HALLELUJAH! The angels are singing, and Robert Browning is correct: “All’s right with the world.” So I rush to my computer and type in the correct amount to the company, using on-line banking from our regular account. Problem solved, yes?

Back to Square #1 - Or Are We?

Well, not exactly. Two days later I get an e-mail billing that lists the original mistaken amount, along with another threat.

So, is our problem solved . . . or isn’t it? Stay tuned.

When November 2nd comes and we’re back at our other residence, we’ll see if the cable TV and internet services are back on. If not, then I’ll just take all our paperwork in hand—including the supplied confirmation number and ‘Peter’s’ name—and head over to our local service office to confront a real person, hoping he or she can rectify a real problem that never really should have occurred in the first place.

Toward the Ultimate Solution - Sort Of!

Now, lest you think I’m just venting (YES, I AM!) and to prove that I’m also interested in finding solutions, which is why I’m writing this article in hopes that it may motivate someone else to take similar steps, here are my prescriptions for dealing with an otherwise impossible billing / call center situation:

#1 – When at all possible, call your local office or go in to see someone in person.

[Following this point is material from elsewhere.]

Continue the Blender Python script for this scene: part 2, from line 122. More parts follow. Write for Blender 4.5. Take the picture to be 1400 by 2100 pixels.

#2 – Failing that, hit ‘0’ on your phone as a response to any prompt (or as a friend of ours recommends, speak total non-sense into your phone until the computer at the other end says, “I’m sorry, I don’t understand. I’ll get someone to help you.”)

#3 – If the person’s English isn’t clearly understandable, ask to speak with a supervisor.

#4 - Keep meticulous records of the exact times you call, when you may be cut off, how long and how often you were put on hold, the names of the people you reach (if you’re that lucky), and above all, get a confirmation or case number for any issue or promised resolution to the problem.

#5 – If all else fails, ask to be referred to a call center in the U.S. (and hope that you don’t get cut off in the process).

#6 - If all that still doesn’t cut it, consider smashing your TV, drowning your phone, or moving to Mars.

A Perverse Last Word

Just kidding, of course, with regards to #6. Who could live without modern conveniences, let alone go without current technology? On second thought, maybe the Native Americans had something going for them after all, with smoke signals.